What is expected:
Every line from the beginning of the records below up to the one holding "from mathutils import" should be quoted exactly; leave out the rest.

** Begin Recorded information **

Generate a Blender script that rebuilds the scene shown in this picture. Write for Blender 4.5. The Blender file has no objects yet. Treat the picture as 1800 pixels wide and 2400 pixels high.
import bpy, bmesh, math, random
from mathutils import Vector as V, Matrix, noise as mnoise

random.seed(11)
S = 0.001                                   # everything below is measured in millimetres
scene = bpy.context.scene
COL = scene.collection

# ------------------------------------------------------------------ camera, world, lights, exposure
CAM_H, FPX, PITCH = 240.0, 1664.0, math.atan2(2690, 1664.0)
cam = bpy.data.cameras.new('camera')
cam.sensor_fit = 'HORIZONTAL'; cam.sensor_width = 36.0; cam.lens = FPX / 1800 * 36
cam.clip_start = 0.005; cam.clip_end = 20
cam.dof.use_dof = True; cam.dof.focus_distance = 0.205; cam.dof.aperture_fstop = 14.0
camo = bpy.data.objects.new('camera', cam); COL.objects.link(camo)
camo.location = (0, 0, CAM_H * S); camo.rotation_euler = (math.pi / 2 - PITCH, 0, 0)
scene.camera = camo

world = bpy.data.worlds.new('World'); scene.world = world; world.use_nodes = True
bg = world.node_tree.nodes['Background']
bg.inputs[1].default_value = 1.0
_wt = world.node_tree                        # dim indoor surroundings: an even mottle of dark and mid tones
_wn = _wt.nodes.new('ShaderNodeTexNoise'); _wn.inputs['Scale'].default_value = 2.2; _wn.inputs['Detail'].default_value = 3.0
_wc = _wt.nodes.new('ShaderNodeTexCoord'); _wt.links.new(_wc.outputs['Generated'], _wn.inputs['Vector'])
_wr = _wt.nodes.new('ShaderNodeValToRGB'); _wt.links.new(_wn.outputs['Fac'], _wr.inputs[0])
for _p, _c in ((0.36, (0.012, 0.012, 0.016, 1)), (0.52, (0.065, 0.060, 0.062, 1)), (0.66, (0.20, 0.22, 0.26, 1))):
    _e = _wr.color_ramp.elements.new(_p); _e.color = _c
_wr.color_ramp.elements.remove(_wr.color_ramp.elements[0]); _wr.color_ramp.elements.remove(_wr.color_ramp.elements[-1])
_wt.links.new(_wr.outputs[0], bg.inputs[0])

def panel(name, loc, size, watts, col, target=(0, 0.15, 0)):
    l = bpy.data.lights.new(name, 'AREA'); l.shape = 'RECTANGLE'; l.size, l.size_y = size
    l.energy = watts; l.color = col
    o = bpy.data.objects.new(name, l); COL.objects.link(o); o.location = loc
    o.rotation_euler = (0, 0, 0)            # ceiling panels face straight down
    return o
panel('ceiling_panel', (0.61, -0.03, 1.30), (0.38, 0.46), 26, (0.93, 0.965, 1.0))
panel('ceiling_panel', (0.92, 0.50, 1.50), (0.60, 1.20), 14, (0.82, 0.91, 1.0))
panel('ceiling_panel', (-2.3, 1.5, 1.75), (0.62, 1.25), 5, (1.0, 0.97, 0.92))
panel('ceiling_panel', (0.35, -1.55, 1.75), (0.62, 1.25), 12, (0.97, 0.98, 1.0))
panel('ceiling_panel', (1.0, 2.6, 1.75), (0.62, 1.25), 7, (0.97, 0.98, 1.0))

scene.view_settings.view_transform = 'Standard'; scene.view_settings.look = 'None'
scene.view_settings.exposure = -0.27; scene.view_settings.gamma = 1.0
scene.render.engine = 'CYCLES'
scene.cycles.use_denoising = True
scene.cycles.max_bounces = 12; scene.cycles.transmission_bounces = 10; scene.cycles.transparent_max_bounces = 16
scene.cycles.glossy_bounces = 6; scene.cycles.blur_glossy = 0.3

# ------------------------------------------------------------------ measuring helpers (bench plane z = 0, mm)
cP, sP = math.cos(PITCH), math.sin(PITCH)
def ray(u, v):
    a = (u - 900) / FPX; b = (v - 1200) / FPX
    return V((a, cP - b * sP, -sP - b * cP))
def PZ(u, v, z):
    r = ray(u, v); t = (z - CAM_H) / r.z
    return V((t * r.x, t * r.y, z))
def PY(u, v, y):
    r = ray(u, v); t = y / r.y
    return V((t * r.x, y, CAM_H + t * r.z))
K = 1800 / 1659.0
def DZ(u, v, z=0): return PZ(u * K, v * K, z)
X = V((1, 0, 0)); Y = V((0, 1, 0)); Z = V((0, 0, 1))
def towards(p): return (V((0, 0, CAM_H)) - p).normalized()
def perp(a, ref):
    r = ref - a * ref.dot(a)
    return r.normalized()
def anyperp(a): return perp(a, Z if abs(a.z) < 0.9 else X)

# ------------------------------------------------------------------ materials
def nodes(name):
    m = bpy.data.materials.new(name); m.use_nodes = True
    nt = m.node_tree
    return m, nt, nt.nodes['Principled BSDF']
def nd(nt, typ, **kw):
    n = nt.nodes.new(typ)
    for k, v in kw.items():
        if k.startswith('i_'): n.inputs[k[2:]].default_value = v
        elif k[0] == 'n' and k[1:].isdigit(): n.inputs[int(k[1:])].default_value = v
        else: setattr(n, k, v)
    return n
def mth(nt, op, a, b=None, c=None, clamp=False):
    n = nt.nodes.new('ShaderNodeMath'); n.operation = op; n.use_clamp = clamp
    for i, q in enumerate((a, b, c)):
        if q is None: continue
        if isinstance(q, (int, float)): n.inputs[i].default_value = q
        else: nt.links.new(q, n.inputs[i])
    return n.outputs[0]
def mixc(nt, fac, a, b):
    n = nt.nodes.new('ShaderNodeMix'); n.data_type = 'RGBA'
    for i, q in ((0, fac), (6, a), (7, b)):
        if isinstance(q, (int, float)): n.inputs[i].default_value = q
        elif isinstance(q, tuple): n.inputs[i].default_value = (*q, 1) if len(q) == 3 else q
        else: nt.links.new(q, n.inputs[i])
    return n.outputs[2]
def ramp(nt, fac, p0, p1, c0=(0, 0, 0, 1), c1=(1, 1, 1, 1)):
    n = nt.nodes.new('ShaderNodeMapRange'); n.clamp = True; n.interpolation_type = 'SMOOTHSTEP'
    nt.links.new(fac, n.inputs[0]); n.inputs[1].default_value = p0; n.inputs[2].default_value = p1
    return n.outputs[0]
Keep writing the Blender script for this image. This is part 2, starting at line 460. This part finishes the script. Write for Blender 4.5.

** End Recorded information **

Expected answer:
Generate a Blender script that rebuilds the scene shown in this picture. Write for Blender 4.5. The Blender file has no objects yet. Treat the picture as 1800 pixels wide and 2400 pixels high.
import bpy, bmesh, math, random
from mathutils import Vector as V, Matrix, noise as mnoise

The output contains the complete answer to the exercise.